Wednesday, December 26, 2007

Spitzer's Obstruction of Justice?

Is New York Governor Eliot Spitzer (D) engaging in obstruction of justice by having various underlings purge email and computer records that were the focus of Albany County District Attorney David Soares' investigation into Troopergate?

It certainly seems fishy that the records would be purposefully purged - destroyed - by Spitzer's team, even knowing that those records were sought by the District Attorney in to whether the Democrat was using State Troopers to look into Republican Senate Majority Leader Joe Bruno's use of state helicopters. Bruno himself remains under investigation by the FBI for his outside consulting work, but he's formally severed ties with one of those business groups.

UPDATE:
Frederick Dicker has much more on Spitzer's stonewalling, including that the Governor is refusing to give the names of the ISPs that handled the email that was deleted to investigators. Some of those emails might be recoverable depending on the email processing protocols involved for deleted emails (30/60/90 day holds before purging).
Gov. Spitzer is endangering the recovery of potentially crucial e-mail evidence relating to the Dirty Tricks Scandal by refusing to give investigators the names of Internet service providers used by himself and his aides, sources have told The Post.

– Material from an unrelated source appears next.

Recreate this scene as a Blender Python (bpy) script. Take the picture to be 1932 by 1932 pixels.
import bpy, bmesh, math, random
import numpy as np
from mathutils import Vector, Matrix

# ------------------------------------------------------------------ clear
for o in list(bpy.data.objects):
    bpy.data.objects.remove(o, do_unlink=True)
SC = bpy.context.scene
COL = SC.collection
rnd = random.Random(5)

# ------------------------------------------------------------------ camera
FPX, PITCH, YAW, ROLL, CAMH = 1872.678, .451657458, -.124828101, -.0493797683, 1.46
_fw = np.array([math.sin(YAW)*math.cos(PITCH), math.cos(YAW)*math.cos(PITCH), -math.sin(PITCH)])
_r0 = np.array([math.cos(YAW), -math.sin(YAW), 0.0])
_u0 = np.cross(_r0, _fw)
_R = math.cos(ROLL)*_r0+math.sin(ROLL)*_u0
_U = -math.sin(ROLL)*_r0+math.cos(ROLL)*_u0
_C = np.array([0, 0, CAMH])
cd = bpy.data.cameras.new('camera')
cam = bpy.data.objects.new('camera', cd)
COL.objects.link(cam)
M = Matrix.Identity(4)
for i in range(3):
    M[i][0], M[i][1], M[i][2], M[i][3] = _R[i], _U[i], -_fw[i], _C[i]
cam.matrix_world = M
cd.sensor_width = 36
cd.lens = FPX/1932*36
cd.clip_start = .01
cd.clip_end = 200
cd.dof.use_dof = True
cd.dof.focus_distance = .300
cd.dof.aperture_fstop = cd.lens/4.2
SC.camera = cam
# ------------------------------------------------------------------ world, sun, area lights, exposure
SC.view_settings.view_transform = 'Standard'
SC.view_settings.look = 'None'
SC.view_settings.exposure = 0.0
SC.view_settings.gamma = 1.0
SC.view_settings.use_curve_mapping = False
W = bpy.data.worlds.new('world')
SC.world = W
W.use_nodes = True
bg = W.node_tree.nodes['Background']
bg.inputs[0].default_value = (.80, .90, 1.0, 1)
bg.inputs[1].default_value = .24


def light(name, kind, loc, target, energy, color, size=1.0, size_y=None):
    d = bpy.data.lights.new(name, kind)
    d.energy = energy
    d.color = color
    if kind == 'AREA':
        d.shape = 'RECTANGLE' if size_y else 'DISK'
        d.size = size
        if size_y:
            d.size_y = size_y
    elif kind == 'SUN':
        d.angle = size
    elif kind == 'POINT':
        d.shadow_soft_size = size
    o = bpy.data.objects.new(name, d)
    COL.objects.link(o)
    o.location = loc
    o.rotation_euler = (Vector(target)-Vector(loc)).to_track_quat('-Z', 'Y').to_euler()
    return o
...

The refusal has blocked the Senate Investigations Committee from issuing subpoenas to ISPs for personal BlackBerries and other e-mail-equipped devices known to be used by Spitzer and his senior aides.

"I sent [Spitzer counsel] David Nocenti a letter asking for the names of the ISPs in October, and he hasn't even answered me," Senate Investigations Committee Chairman George Winner (R-Elmira) told The Post.

"Then we sent out a subpoena for the information, and the governor is fighting that in court. I can't just send out a general subpoena to Yahoo! or Hotmail or AOL or Road Runner. I need to know what ISPs are being used by the governor and his aides."
Spitzer definitely looks like he's got something to hide by his actions - and it's again a sign that it's business as usual in Albany.